Britten's Five Flower Songs came next. Written in the 1950's as a Silver Wedding present, they set five contrasting poems about flowers. To Daffodils, taken a quite a lively tempo, was nicely impulsive. In The succession of the four sweet months they brought out the beauty of line, and pointed Crabbe's text in Marsh flowers. The evening primrose had beautiful control, and Ballad of green broom was dazzling in the combination of speed and clarity of words. These were, perhaps, some of the most perfect performances that I had heard but they came in a long (perhaps overlong) programme.

Three love songs came next, Daryly Runswick's simple but effective arrangement of She moved through the fair, Gustav Holdst's light textured and poignant My sweetheart's like Venus and Bob Chilcott's arrangement of Billy Joel's And so it goes. Iain Farrington than gave a wonderfully vital performance of Percy Grainger's Scotch Strathspey and Reel.

The programme concluded with four of John Rutter's Birthday Madrigals, in which the choir were joined by Farrington and double bass player Malcolm Creese.
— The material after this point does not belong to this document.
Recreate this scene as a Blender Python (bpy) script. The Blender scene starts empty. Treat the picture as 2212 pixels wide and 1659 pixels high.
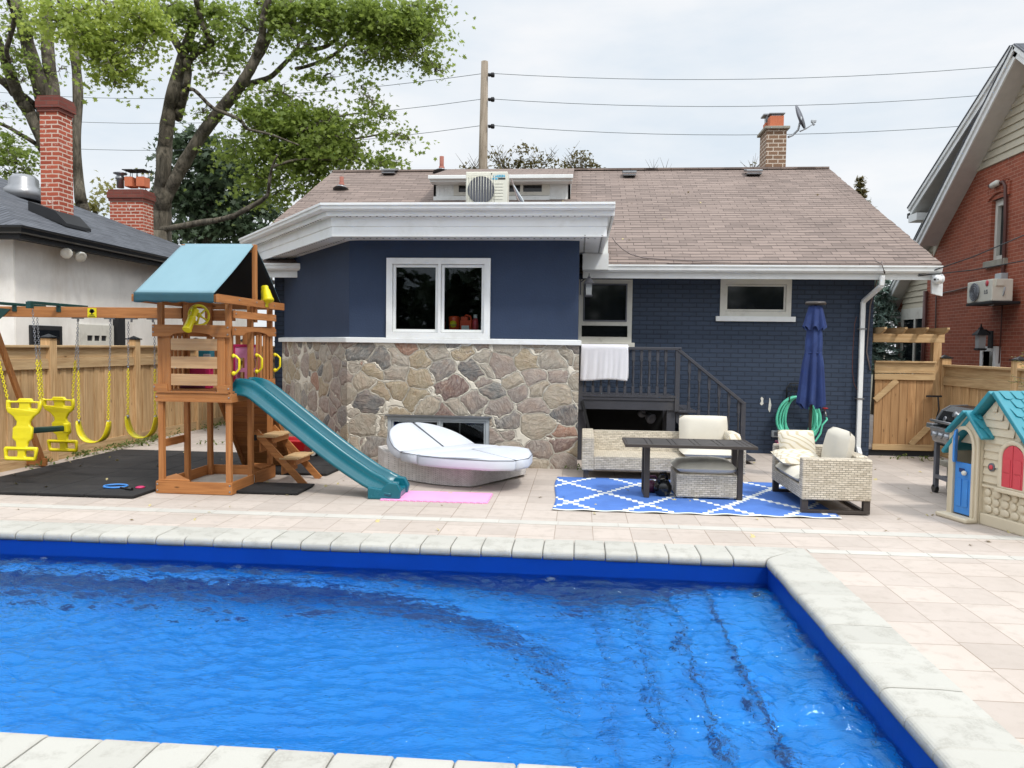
import bpy, math, random
import numpy as np
from mathutils import Vector, Matrix, Euler
random.seed(7); RNG = np.random.default_rng(11)
sc = bpy.context.scene; COL = sc.collection
R = math.radians
# ------------------------------------------------------------------ camera
FL, CX, CY = 1660., 1106., 829.5            # focal length and centre, in units of a 2212 px wide picture
YAW, PITCH, ROLL, EYE = math.atan(144/1660.), math.atan(81.5/1660.), .013, 1.75
fw = Vector((-math.sin(YAW)*math.cos(PITCH), math.cos(YAW)*math.cos(PITCH), -math.sin(PITCH)))
r0 = Vector((math.cos(YAW), math.sin(YAW), 0)); u0 = r0.cross(fw)
rt = math.cos(ROLL)*r0 + math.sin(ROLL)*u0; up = -math.sin(ROLL)*r0 + math.cos(ROLL)*u0
CAM = Vector((0, 0, EYE))
cd = bpy.data.cameras.new('camera'); cam = bpy.data.objects.new('camera', cd); COL.objects.link(cam)
cd.sensor_width = 36; cd.lens = FL/2212*36; cd.clip_start = .05; cd.clip_end = 2000
cam.matrix_world = Matrix(((rt.x, up.x, -fw.x, 0), (rt.y, up.y, -fw.y, 0), (rt.z, up.z, -fw.z, EYE), (0, 0, 0, 1)))
sc.camera = cam
def ray(x, y): return fw + rt*((x-CX)/FL) - up*((y-CY)/FL)
def G(x, y, z=0.): d = ray(x, y); return CAM + d*((z-EYE)/d.z)
def F(x, y, Y): d = ray(x, y); return CAM + d*(Y/d.y)
def WX(x, y, X): d = ray(x, y); return CAM + d*(X/d.x)
# ------------------------------------------------------------------ world, sun, exposure
SUN_EL, SUN_AZ = R(54), R(138)               # high, behind the camera and to its right
wd = bpy.data.worlds.new('World'); sc.world = wd; wd.use_nodes = True
nt = wd.node_tree; N = nt.nodes; L = nt.links; N.clear()
out = N.new('ShaderNodeOutputWorld'); bg = N.new('ShaderNodeBackground'); bg.inputs[1].default_value = .1
sky = N.new('ShaderNodeTexSky'); sky.sky_type = 'NISHITA'; sky.sun_disc = False
sky.sun_elevation = SUN_EL; sky.sun_rotation = SUN_AZ; sky.air_density = 1.2; sky.dust_density = 3
tc = N.new('ShaderNodeTexCoord'); mp = N.new('ShaderNodeMapping'); mp.inputs['Scale'].default_value = (1.3, 1.3, 4.2)
mp.inputs['Rotation'].default_value = (0, .12, 0)
L.new(tc.outputs['Generated'], mp.inputs[0])
nz = N.new('ShaderNodeTexNoise'); nz.inputs['Scale'].default_value = 2.6; nz.inputs['Detail'].default_value = 6; nz.inputs['Roughness'].default_value = .55
L.new(mp.outputs[0], nz.inputs[0])
cr = N.new('ShaderNodeValToRGB'); cr.color_ramp.elements[0].position = .34; cr.color_ramp.elements[1].position = .66
cr.color_ramp.elements[0].color = (7.6, 8.4, 9.2, 1); cr.color_ramp.elements[1].color = (9.5, 9.65, 9.85, 1)
L.new(nz.outputs[0], cr.inputs[0])
mx = N.new('ShaderNodeMix'); mx.data_type = 'RGBA'; mx.inputs[0].default_value = .9
L.new(sky.outputs[0], mx.inputs[6]); L.new(cr.outputs[0], mx.inputs[7])
sp = N.new('ShaderNodeSeparateXYZ'); L.new(tc.outputs['Generated'], sp.inputs[0])
mr = N.new('ShaderNodeMapRange'); mr.inputs[1].default_value = .41; mr.inputs[2].default_value = .64; mr.inputs[3].default_value = 1.; mr.inputs[4].default_value = 2.2
L.new(sp.outputs[2], mr.inputs[0])
vm = N.new('ShaderNodeVectorMath'); vm.operation = 'SCALE'; L.new(mx.outputs[2], vm.inputs[0]); L.new(mr.outputs[0], vm.inputs['Scale'])
L.new(vm.outputs[0], bg.inputs[0]); L.new(bg.outputs[0], out.inputs[0])
sd = bpy.data.lights.new('sun', 'SUN'); so = bpy.data.objects.new('sun', sd); COL.objects.link(so)
sd.energy = 2.0; sd.angle = R(7); sd.color = (1, .965, .91)
so.rotation_euler = (R(90)-SUN_EL, 0, R(180)-SUN_AZ); so.location = (6, -8, 20)
sc.view_settings.view_transform = 'Standard'; sc.view_settings.look = 'None'; sc.view_settings.exposure = 0.08; sc.view_settings.gamma = 1
sc.cycles.max_bounces = 6; sc.cycles.diffuse_bounces = 3; sc.cycles.glossy_bounces = 3; sc.cycles.transparent_max_bounces = 12
sc.cycles.caustics_reflective = False; sc.cycles.caustics_refractive = True; sc.cycles.blur_glossy = .3
# ------------------------------------------------------------------ materials
def srgb(r, g, b):
    f = lambda c: (c/255/12.92) if c/255 <= .04045 else ((c/255+.055)/1.055)**2.4
    return (f(r), f(g), f(b), 1)
class NT:
    def __init__(s, name):
        s.m = bpy.data.materials.new(name); s.m.use_nodes = True; s.t = s.m.node_tree; s.t.nodes.clear()
        s.out = s.t.nodes.new('ShaderNodeOutputMaterial')
    def n(s, typ, ins=None, **kw):
        n = s.t.nodes.new('ShaderNode'+typ)
        for k, v in kw.items(): setattr(n, k, v)
        for k, v in (ins or {}).items():
            if hasattr(v, 'is_linked') or isinstance(v, bpy.types.NodeSocket): s.t.links.new(v, n.inputs[k])
            else: n.inputs[k].default_value = v
        return n
    def math(s, op, a, b=0., c=0.): return s.n('Math', {0: a, 1: b, 2: c}, operation=op).outputs[0]
    def mix(s, f, a, b, bt='MIX'): return s.n('Mix', {0: f, 6: a, 7: b}, data_type='RGBA', blend_type=bt).outputs[2]
    def ramp(s, f, stops, interp='LINEAR'):
        r = s.n('ValToRGB', {0: f}); e = r.color_ramp; e.interpolation = interp
        while len(e.elements) < len(stops): e.elements.new(.5)
        for i, (p, c) in enumerate(stops):
            e.elements[i].position = p; e.elements[i].color = c if len(c) == 4 else (*c, 1)
        return r.outputs[0]
    def noise(s, vec, sc_, det=3, rough=.5, dist=0.): return s.n('TexNoise', {'Vector': vec, 'Scale': sc_, 'Detail': det, 'Roughness': rough, 'Distortion': dist})
    def pos(s): return s.n('NewGeometry').outputs['Position']
    def obj(s): return s.n('TexCoord').outputs['Object']
    def island(s): return s.n('NewGeometry').outputs['Random Per Island']
    def vmap(s, v, scale=(1, 1, 1), loc=(0, 0, 0), rot=(0, 0, 0)): return s.n('Mapping', {0: v, 'Scale': scale, 'Location': loc, 'Rotation': rot}).outputs[0]
    def uv(s, v=None):
        """wall coordinates: u runs along the wall, v is height (or depth on level faces)"""
        v = v or s.pos(); x = s.n('SeparateXYZ', {0: v}); nn = s.n('SeparateXYZ', {0: s.n('NewGeometry').outputs['Normal']})
        az = s.math('ABSOLUTE', nn.outputs[2]); flat = s.math('GREATER_THAN', az, .8)
        inv = s.math('SUBTRACT', 1., flat)
        u = s.math('ADD', x.outputs[0], s.math('MULTIPLY', x.outputs[1], inv))
        w = s.math('ADD', x.outputs[2], s.math('MULTIPLY', x.outputs[1], flat))
        return s.n('CombineXYZ', {0: u, 1: w, 2: 0.}).outputs[0]
    def bump(s, h, strength=.5, dist=.01): return s.n('Bump', {'Height': h, 'Strength': strength, 'Distance': dist}).outputs[0]
    def done(s, col, rough=.6, normal=None, metallic=0., spec=.5, coat=0., **kw):
        ins = {'Base Color': col, 'Roughness': rough, 'Metallic': metallic, 'Specular IOR Level': spec, 'Coat Weight': coat}
        if normal is not None: ins['Normal'] = normal
        ins.update(kw)
        p = s.n('BsdfPrincipled', ins); s.t.links.new(p.outputs[0], s.out.inputs[0]); return s.m
def scl(c, k): return (min(c[0]*k, 1), min(c[1]*k, 1), min(c[2]*k, 1), 1)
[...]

Written in 1995 for jazz pianist George Shearing's 75th birthday, they combined an interesting jazzy feel with the English part-song and form a delightful conclusion to the evening.

The warm audience response was acknowledge with an encore, an arrangement of Hoagy Carmichael's Skylark.

The programme was rather too long and too well-filled with choice pieces (the main programme finished at 9.50pm, which means we had a full two hours of music in addition to the interval). This is certainly one of those occasions when less really is more. The audience's degree of engagement with the programme was perhaps helped by the fact that most of the programme was made up of repertoire which would also suit an amateur choir, and so many of them could well have sung in performances.

This was a welcome rare opportunity to hear live a very fine choir in the peak of its form.